In other words, the NCAA is getting in on the O.J. Mayos too late to keep down the costs, which is why the NCAA suddenly is so interested in this particular O.J. Mayo.

Are there ways to stop this rampant buying and selling? Well, there's one, but nobody would think to consider it because the ramifications, not to mention the illegalities, are too great.

Any player contacted by a street agent is ineligible to play high school, college or professional basketball. Any school contacting said player goes on double secret probation for an extended period. Any coach caught doing business with street agents gets fired and blackballed, as Todd Bozeman was when the Cal gig went south.

None of this will happen, of course, because this is the equivalent of committing a crime and then killing everyone in the world to make sure that no witnesses or police exist to ruin the scheme.

Mayo isn't something the NCAA can do anything about, or in most cases, wants to do anything about except rent. This is basketball-meets-the-free-market-meets-Kleptocracy 101. He with the supply can demand whatever he wants, and the high schools, the colleges and the NBA have to pay. Not all of them, mind you. It takes only one buyer for every Mayo, and there's always at least one.

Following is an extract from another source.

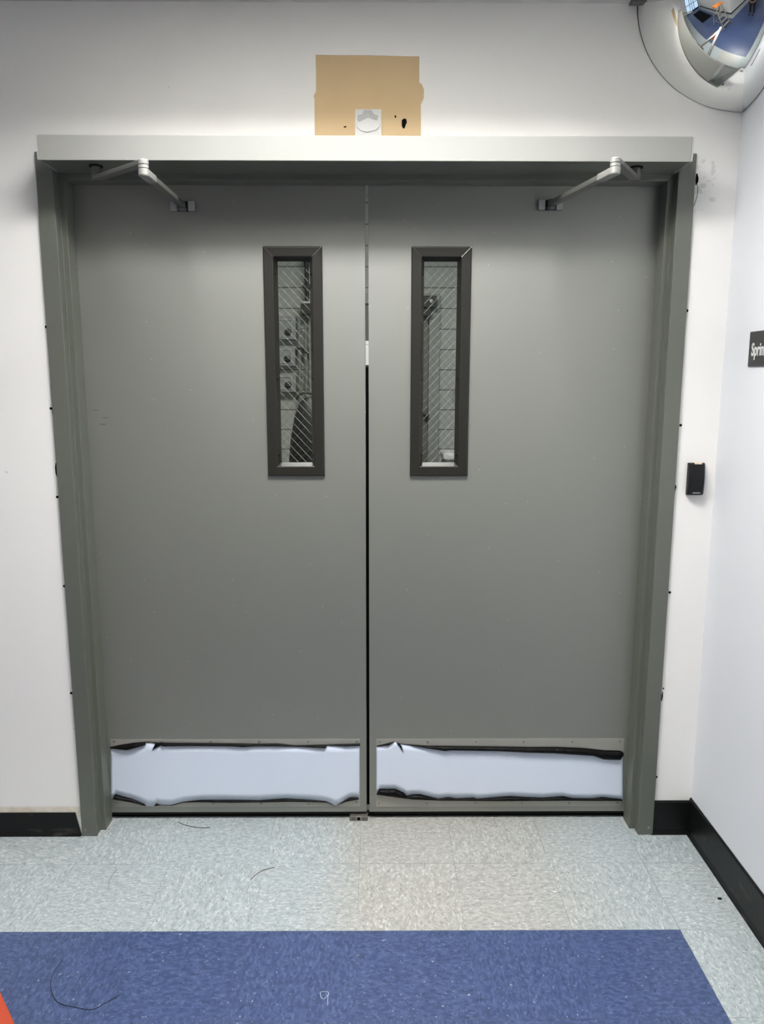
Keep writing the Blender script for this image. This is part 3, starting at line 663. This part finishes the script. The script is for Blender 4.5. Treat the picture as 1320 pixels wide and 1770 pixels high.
# dark domed tank
td = 3.0
c0 = Q(536, 690, td); tw = abs(Q(497, 760, td).x - c0.x)
t_ = thing('tank', (c0.x, td, 0), 'dark domed tank with loop handle behind the left wired window', 'tank')
zt = Q(520, 686, td).z
G().lathe([(tw * .96, .15), (tw, .3), (tw, zt - .62), (tw * .96, zt - .45), (tw * .86, zt - .28), (tw * .68, zt - .13), (tw * .45, zt - .04), (tw * .2, zt - .005), (.01, zt)], (c0.x, td, 0), n=40).out('shell', mat('tank_dark', lin(22, 24, 24), .6), t_, smooth=True)
G().lathe([(tw * .9, 0), (tw * .9, .15), (tw * .8, .16)], (c0.x, td, 0), n=32).out('stand_ring', DARKM, t_)
G().tube([(c0.x + .07 * math.cos(k * math.pi / 12) - .02, td - .03, zt - .02 + .05 * math.sin(k * math.pi / 12)) for k in range(13)], .009, 8).out('handle', DARKM, t_)
# utility tub lid / white box low on the right
p0, p1 = Q(763, 780, 4.6), Q(800, 799, 4.6)
t_ = thing('storage_bin', ((p0.x + p1.x) / 2, 4.6, 0), 'pale storage bin low behind the right wired window', 'bin')
G().box(p0.x + .01, p1.x - .01, 4.42, 4.78, 0, p0.z - .06).out('bin_body', mat('bin_grey', lin(150, 152, 148), .5), t_, bevel=.02)
G().box(p0.x, p1.x, 4.40, 4.80, p0.z - .065, p0.z).out('lid', WHITEP, t_, bevel=.02, seg=3)
# looped cable on the wall
t_ = tag(G().tube([Q(790 - 8 * math.sin(k * math.pi / 14), 664 + k * 2.9, 5.57) for k in range(15)], .006, 6).out('cable', GREYP), 'thin pale cable hanging on the far block wall', 'cable')
# white box in the slit between the leaves, and a dark cabinet below it
p0, p1 = Q(600, 589, 4.2), Q(668, 631, 4.2)
t_ = thing('dark_cabinet', (0, 4.2, 0), 'dark cabinet seen only through the slit between the doors', 'cabinet')
G().box(p0.x - .1, p1.x + .1, 4.2, 4.7, .06, p1.z).out('cabinet_body', DARKM, t_, bevel=.004)
G().box(p0.x - .08, -.01 + (p0.x + p1.x) / 2, 4.185, 4.2, .1, p1.z - .03).out('cabinet_door', DARKM, t_, bevel=.003)
G().box(p0.x - .08, p1.x + .08, 4.24, 4.66, 0, .06).out('plinth', RUBBER, t_)
t_ = thing('carton', ((p0.x + p1.x) / 2, 4.3, p1.z), 'white carton on the dark cabinet, glimpsed between the doors', 'carton')
G().box(p0.x, p1.x, 4.22, 4.56, p1.z, p0.z - .012).out('carton_body', WHITEP, t_, bevel=.003)
G().box(p0.x - .004, p1.x + .004, 4.216, 4.564, p0.z - .03, p0.z).out('lid', WHITEP, t_, bevel=.003)

# ------------------------------------------------------------------ ceiling lights
EM_H = emit('lamp_hall', LAMP_COL, LAMP); EM_N = emit('lamp_near', LAMP_COL, LAMP_NEAR); EM_F = emit('lamp_far', LAMP_COL, LAMP_FAR)
def panel(cx_, cy_, wx, wy, dep, m, label, z=CZ):
    t_ = thing('ceiling_light', (cx_, cy_, z), label, 'ceiling light', 'recessed ceiling light panels')
    o = (cx_ - wx / 2 - .019, cx_ + wx / 2 + .019, cy_ - wy / 2 - .019, cy_ + wy / 2 + .019); i = (o[0] + .019, o[1] - .019, o[2] + .019, o[3] - .019)
    q = lambda r, zz: [(r[0], r[2], zz), (r[1], r[2], zz), (r[1], r[3], zz), (r[0], r[3], zz)]
    rows = [q(o, z + dep + .012), q(o, z - .002), q(i, z - .002), q(i, z + dep), ]
    fs = [(r * 4 + k, r * 4 + (k + 1) % 4, r * 4 + 4 + (k + 1) % 4, r * 4 + 4 + k) for r in range(3) for k in range(4)] + [(0, 1, 2, 3)]
    G().add(sum(rows, []), fs).out('housing', HOUS, t_)
    G().box(i[0], i[1], i[2], i[3], z + dep - .004, z + dep).out('diffuser', m, t_)
    return t_
LBL = ['ceiling light panel over the blue tile just before the double doors', 'ceiling light panel above the person', 'second ceiling light panel of the long hall behind the person', 'third ceiling light panel of the long hall', 'last ceiling light panel of the long hall', 'ceiling light panel over the near end of the black mat', 'ceiling light panel by the glass entrance']
for k, p in enumerate(PANELS): panel(*p, EM_N if k == 0 else EM_H, LBL[k])
panel(0.0, 2.6, 1.18, 1.18, .0, EM_F, 'ceiling light panel in the room behind the doors', 3.28)

# ------------------------------------------------------------------ what the mirror shows of the hall
dg = thing('door_4', (EX, -1.75, 0), 'dark framed glass entrance doors at the hall end', None, kind='structure')
ALU = mat('entrance_frame', lin(34, 36, 42), .4, .4)
g = G()
for y in (-2.45, -1.85, -1.55, -1.25, -.66): g.box(EX - .08, EX - .02, y - .0, y + .06, 0, 2.25)
for z0, z1 in ((0, .14), (1.0, 1.06), (2.15, 2.25)): g.box(EX - .08, EX - .02, -2.45, -.6, z0, z1)
g.out('frame', ALU, dg); G().box(EX - .055, EX - .045, -2.42, -.63, .1, 2.2).out('glass_pane', GLASSD, dg)
o = G().box(-5.5, -2.75, -2.05, -1.15, 0, .012).out('floor_mat', MATB, bevel=.004); tag(o, 'long black entrance mat reflected in the dome mirror', 'mat')
# stepladder
lad = thing('stepladder', (-1.2, -1.67, 0), 'grey stepladder with orange top reflected in the dome mirror', 'stepladder')
FG = mat('ladder_grey', lin(150, 148, 140), .45, .4)
yA, yB, tx_, tz = -1.40, -1.94, -1.20, 1.36
FX, BX = -.76, -1.66
for y, yt in ((yA, -1.51), (yB, -1.83)):
    G().tube([(FX, y, .02), (tx_ + .08, yt, tz)], .024, 8).out('rail', FG, lad)
    G().tube([(BX, y, .02), (tx_ - .08, yt, tz)], .022, 8).out('rail', FG, lad)
    for x in (FX, BX): G().box(x - .03, x + .03, y - .03, y + .03, 0, .03).out('foot', RUBBER, lad, bevel=.004)
    G().tube([(FX - .13, y + (yt - y) * .35, .48), (BX + .13, y + (yt - y) * .35, .48)], .01, 6).out('spreader', FG, lad)
for k in range(1, 5):
    t = k / 5.2; x = FX + (tx_ + .08 - FX) * t; ya, yb = yA + (-1.51 - yA) * t, yB + (-1.83 - yB) * t
    G().box(x - .05, x + .05, yb, ya, tz * t - .015, tz * t + .012).out('step', FG, lad, bevel=.003)
    xr = BX + (tx_ - .08 - BX) * t; G().tube([(xr, yb, tz * t), (xr, ya, tz * t)], .012, 8).out('rear_brace', FG, lad)
G().box(tx_ - .15, tx_ + .15, -1.90, -1.44, tz - .01, tz + .06).out('top_cap', mat('ladder_orange', lin(228, 140, 70), .5), lad, bevel=.012)

# person standing behind the camera, seen in the mirror
def skin(name, pts, edges, m, parent=None, sub=2, rootv=0):
    me = bpy.data.meshes.new(name); me.from_pydata([p[:3] for p in pts], edges, []); o = bpy.data.objects.new(name, me); COL.objects.link(o)
    md = o.modifiers.new('skin', 'SKIN'); md.use_smooth_shade = True; md.use_x_symmetry = False
    for i, p in enumerate(pts):
        sv = me.skin_vertices[0].data[i]; r = p[3]; sv.radius = (r, r) if not isinstance(r, tuple) else r; sv.use_root = i == rootv
    s = o.modifiers.new('sub', 'SUBSURF'); s.levels = sub; s.render_levels = sub
    me.materials.append(m)
    if parent: attach(o, parent)
    return o
PX, PY = -.02, -2.90
pe = thing('person', (PX, PY, 0), 'person in dark clothes holding a phone, reflected in the dome mirror', 'person')
SKN = mat('skin_tone', lin(196, 152, 124), .55); TROU = mat('dark_trousers', lin(24, 25, 30), .85); JACK = mat('dark_jacket', lin(36, 38, 46), .85); HAIR = mat('dark_hair', lin(34, 28, 24), .7)
B_ = [(0, 0, .95, .125), (0, .005, 1.15, .115), (0, 0, 1.36, .125), (0, 0, 1.47, .07), (0, .01, 1.53, .055), (0, .02, 1.60, .082), (0, .02, 1.69, .088), (0, .01, 1.76, .06)]
E_ = [(0, 1), (1, 2), (2, 3), (3, 4), (4, 5), (5, 6), (6, 7)]
for s in (-1, 1):
    k = len(B_)
    B_ += [(s * .1, 0, .88, .088), (s * .105, .01, .50, .058), (s * .11, -.01, .28, .054), (s * .115, -.015, .085, .038), (s * .12, .07, .045, .036), (s * .125, .16, .03, .026)]
    E_ += [(0, k), (k, k + 1), (k + 1, k + 2), (k + 2, k + 3), (k + 3, k + 4), (k + 4, k + 5)]
    k = len(B_)
    B_ += [(s * .18, 0, 1.40, .062), (s * .235, .03, 1.16, .044), (s * .13, .25, 1.40, .033), (s * .09, .31, 1.47, .027), (s * .07, .35, 1.50, .03)]
    E_ += [(2, k), (k, k + 1), (k + 1, k + 2), (k + 2, k + 3), (k + 3, k + 4)]
    w0 = k + 4
    for q in range(4):
        n0 = len(B_); zf = 1.475 + q * .019; ln = (.052, .062, .066, .058)[q]
        B_ += [(s * .07, .372, zf, .0095), (s * .058, .372 + ln * .5, zf + .002, .0085), (s * (.058 - ln * .25), .372 + ln * .62, zf + .004, .0075)]
        E_ += [(w0, n0), (n0, n0 + 1), (n0 + 1, n0 + 2)]
    n0 = len(B_); B_ += [(s * .05, .345, 1.53, .0105), (s * .035, .37, 1.545, .009)]; E_ += [(w0, n0), (n0, n0 + 1)]
off = lambda L: [(p[0] + PX, p[1] + PY, p[2], p[3]) for p in L]
skin('body', off(B_), E_, SKN, pe)
tr = [(0, 0, .97, .15)]; te = []
for s in (-1, 1):
    k = len(tr); tr += [(s * .1, 0, .87, .105), (s * .105, .01, .50, .075), (s * .11, -.005, .28, .07), (s * .115, -.01, .08, .062)]; te += [(0, k), (k, k + 1), (k + 1, k + 2), (k + 2, k + 3)]
skin('trousers', off(tr), te, TROU, pe)
jk = [(0, 0, .88, .17), (0, .005, 1.12, .172), (0, 0, 1.37, .172), (0, 0, 1.46, .085)]; je = [(0, 1), (1, 2), (2, 3)]
for s in (-1, 1):
    k = len(jk); jk += [(s * .185, 0, 1.40, .075), (s * .237, .03, 1.16, .058), (s * .132, .235, 1.388, .045)]; je += [(2, k), (k, k + 1), (k + 1, k + 2)]
skin('jacket', off(jk), je, JACK, pe)
for s in (-1, 1):
    skin('shoe', off([(s * .115, -.04, .045, .045), (s * .118, .05, .045, .046), (s * .122, .15, .036, .036), (s * .124, .20, .03, .026)]), [(0, 1), (1, 2), (2, 3)], BLACK, pe)
skin('hair', off([(0, -.02, 1.66, .08), (0, -.01, 1.74, .085), (0, .04, 1.775, .06)]), [(0, 1), (1, 2)], HAIR, pe)
def ball(name, c, r, m): return G().lathe([(r * math.sin(math.pi * i / 8) + 1e-4, -r * math.cos(math.pi * i / 8)) for i in range(9)], (c[0] + PX, c[1] + PY, c[2]), n=14).out(name, m, pe, smooth=True)
for s in (-1, 1):
    ball('eye', (s * .032, .094, 1.665), .011, WHITEP)
    skin('ear', off([(s * .088, .015, 1.68, .012), (s * .092, .012, 1.655, .012), (s * .086, .018, 1.63, .009)]), [(0, 1), (1, 2)], SKN, pe)
skin('nose', off([(0, .10, 1.665, .010), (0, .113, 1.64, .013), (0, .116, 1.625, .015)]), [(0, 1), (1, 2)], SKN, pe)
skin('mouth', off([(-.022, .092, 1.59, .005), (0, .098, 1.588, .006), (.022, .092, 1.59, .005)]), [(0, 1), (1, 2)], mat('lip_tone', lin(170, 104, 96), .5), pe)
o = thing('phone', (PX, PY + .4, 1.5), 'dark phone held up by the person in the mirror', 'phone')
G().box(PX - .048, PX + .048, PY + .395, PY + .404, 1.47, 1.555).out('phone_body', BLACK, o, bevel=.003)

So what can the NCAA do in response? Punish the successful buyer when it gets caught by the media, that's what. Brand can throw the full encyclopedia at USC, but it's all for show. The NCAA gets into this game far too late to make any difference, makes sure that it gets its piece, and then punishes whom it can when forced by external pressures.

It's simply a part of the game. Mayo doesn't get hurt because he's gone. The coaches always get jobs somewhere else. The universities hang their heads for a moment and then get back to business as usual, because the customers demand it. And the NBA sits at the end of the belt, its morality unchallenged because it pretends to be nothing but the business it is.

But Myles Brand thinks three new investigators will make people think the NCAA is the victim here. In a world where everyone's hand is already out, the one with the shortest arms always feels like the victim. If it makes him feel good to rain down some heat on USC, fine.

There are way too many Mayos, way too many street agents, way too many management companies, and they're all on the stroll way before the NCAA has anything to say about it.